## Given material
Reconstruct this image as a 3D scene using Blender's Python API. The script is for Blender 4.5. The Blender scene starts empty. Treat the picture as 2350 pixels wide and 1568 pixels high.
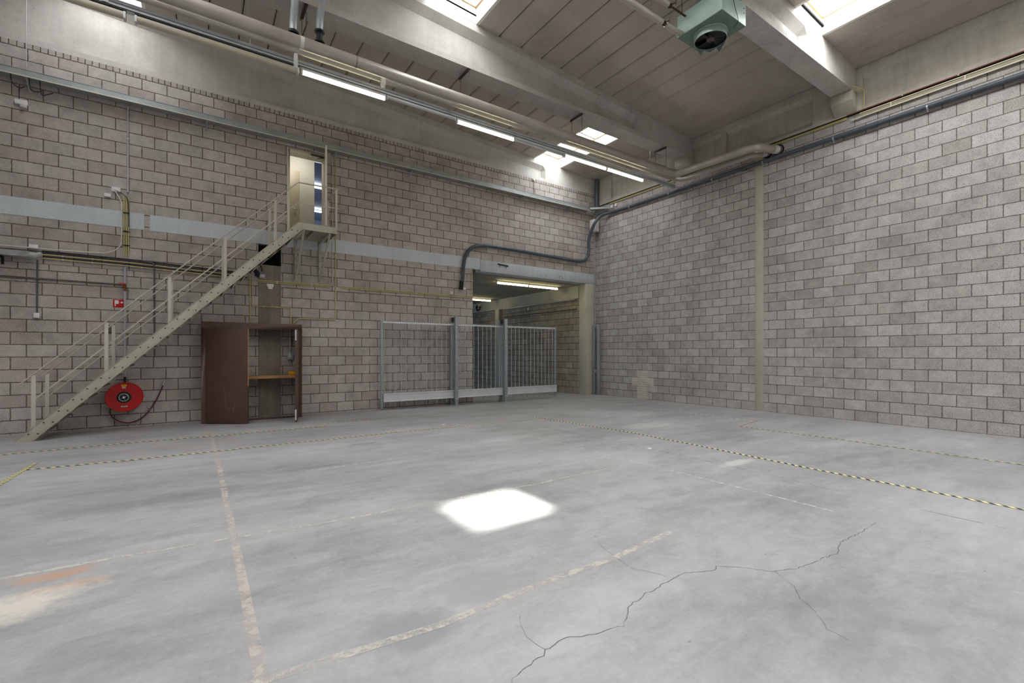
import bpy, bmesh, math, random
from mathutils import Vector, Matrix
random.seed(7)
SC = bpy.context.scene
COL = SC.collection
V = Vector
PI = math.pi

# ------------------------------------------------------------------ geometry
class G:
    """collects shapes in world metres, links them as ONE mesh object"""
    def __init__(s):
        s.bm = bmesh.new(); s.uv = None
    def quad(s, pts, uvs=None):
        vs = [s.bm.verts.new(p) for p in pts]
        f = s.bm.faces.new(vs)
        if uvs is not None:
            if s.uv is None: s.uv = s.bm.loops.layers.uv.new('UVMap')
            for l, u in zip(f.loops, uvs): l[s.uv].uv = u
        return f
    def box(s, x0, x1, y0, y1, z0, z1):
        if x0 > x1: x0, x1 = x1, x0
        if y0 > y1: y0, y1 = y1, y0
        if z0 > z1: z0, z1 = z1, z0
        c = [s.bm.verts.new(p) for p in ((x0,y0,z0),(x1,y0,z0),(x1,y1,z0),(x0,y1,z0),(x0,y0,z1),(x1,y0,z1),(x1,y1,z1),(x0,y1,z1))]
        for f in ((0,3,2,1),(4,5,6,7),(0,1,5,4),(1,2,6,5),(2,3,7,6),(3,0,4,7)):
            s.bm.faces.new([c[i] for i in f])
        return s
    def hexa(s, b, t):
        c = [s.bm.verts.new(p) for p in list(b) + list(t)]
        for f in ((0,3,2,1),(4,5,6,7),(0,1,5,4),(1,2,6,5),(2,3,7,6),(3,0,4,7)):
            s.bm.faces.new([c[i] for i in f])
        return s
    def bar(s, p, q, w, h, up=(0,0,1)):
        p, q = V(p), V(q); d = (q-p).normalized(); up = V(up)
        if abs(d.dot(up)) > .99: up = V((1,0,0))
        a = d.cross(up).normalized(); b = a.cross(d).normalized()
        o = [a*i*w/2 + b*j*h/2 for i, j in ((-1,-1),(1,-1),(1,1),(-1,1))]
        s.hexa([p+k for k in o], [q+k for k in o])
        return s
    def prism(s, poly, off):
        off = V(off); n = len(poly)
        a = [s.bm.verts.new(V(p)) for p in poly]; b = [s.bm.verts.new(V(p)+off) for p in poly]
        s.bm.faces.new(a); s.bm.faces.new(b[::-1])
        for i in range(n):
            s.bm.faces.new((a[i], b[i], b[(i+1)%n], a[(i+1)%n]))
        return s
    def tube(s, pts, r, seg=10, cap=True):
        pts = [V(p) for p in pts]; n = len(pts); rings = []
        t0 = (pts[1]-pts[0]).normalized()
        u = t0.cross(V((0,0,1)))
        if u.length < .05: u = t0.cross(V((1,0,0)))
        u.normalize()
        for i in range(n):
            if i == 0: t = (pts[1]-pts[0]).normalized()
            elif i == n-1: t = (pts[-1]-pts[-2]).normalized()
            else: t = ((pts[i]-pts[i-1]).normalized() + (pts[i+1]-pts[i]).normalized()).normalized()
            u = (u - t*u.dot(t)).normalized(); w = t.cross(u)
            k = 1.0
            if 0 < i < n-1: k = 1/max(.5, t.dot((pts[i+1]-pts[i]).normalized()))
            rr = r[i] if isinstance(r, (list, tuple)) else r
            rings.append([s.bm.verts.new(pts[i] + (u*math.cos(2*PI*j/seg) + w*math.sin(2*PI*j/seg))*rr) for j in range(seg)])
        for i in range(n-1):
            for j in range(seg):
                s.bm.faces.new((rings[i][j], rings[i][(j+1)%seg], rings[i+1][(j+1)%seg], rings[i+1][j]))
        if cap:
            s.bm.faces.new(rings[0][::-1]); s.bm.faces.new(rings[-1])
        return s
    def lathe(s, prof, o, axis, seg=32, close=False):
        """prof: (radius, height along axis)"""
        o, ax = V(o), V(axis).normalized()
        u = ax.cross(V((0,0,1)))
        if u.length < .05: u = ax.cross(V((1,0,0)))
        u.normalize(); w = ax.cross(u); rings = []
        for r, h in prof:
            if r < 1e-6: rings.append([s.bm.verts.new(o+ax*h)])
            else: rings.append([s.bm.verts.new(o+ax*h+(u*math.cos(2*PI*j/seg)+w*math.sin(2*PI*j/seg))*r) for j in range(seg)])
        pairs = list(zip(rings, rings[1:])) + ([(rings[-1], rings[0])] if close else [])
        for a, b in pairs:
            for j in range(seg):
                k = (j+1) % seg
                if len(a) == 1 and len(b) == 1: continue
                if len(a) == 1: s.bm.faces.new((a[0], b[k], b[j]))
                elif len(b) == 1: s.bm.faces.new((a[j], a[k], b[0]))
                else: s.bm.faces.new((a[j], a[k], b[k], b[j]))
        return s
    def build(s, name, mat, parent=None, bevel=0, base=None, angle=35, smooth=True):
        bm = s.bm
        bmesh.ops.recalc_face_normals(bm, faces=bm.faces)
        if bevel:
            bmesh.ops.remove_doubles(bm, verts=bm.verts, dist=1e-5)
            es = [e for e in bm.edges if len(e.link_faces) == 2 and e.calc_face_angle(0) > .6]
            bmesh.ops.bevel(bm, geom=es, offset=bevel, segments=2, profile=.5, affect='EDGES', clamp_overlap=True)
        if parent is not None: o0 = root_loc(parent)
        elif base is not None: o0 = V(base)
        else:
            if len(bm.verts):
                c = [v.co for v in bm.verts]
                o0 = V(((min(p.x for p in c)+max(p.x for p in c))/2, (min(p.y for p in c)+max(p.y for p in c))/2, min(p.z for p in c)))
            else: o0 = V((0,0,0))
        bmesh.ops.translate(bm, verts=bm.verts, vec=-o0)
        me = bpy.data.meshes.new(name); bm.to_mesh(me); bm.free()
        if smooth:
            me.shade_smooth(); me.set_sharp_from_angle(angle=math.radians(angle))
        me.materials.append(mat)
        ob = bpy.data.objects.new(name, me); COL.objects.link(ob)
        if parent is not None: ob.parent = parent
        else: ob.location = o0
        return ob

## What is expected
From the opening line of the listing above through the line bearing "PI = math.pi", repeat each line exactly. Drop every picture.

## In response
Reconstruct this image as a 3D scene using Blender's Python API. The script is for Blender 4.5. The Blender scene starts empty. Treat the picture as 2350 pixels wide and 1568 pixels high.
import bpy, bmesh, math, random
from mathutils import Vector, Matrix
random.seed(7)
SC = bpy.context.scene
COL = SC.collection
V = Vector
PI = math.pi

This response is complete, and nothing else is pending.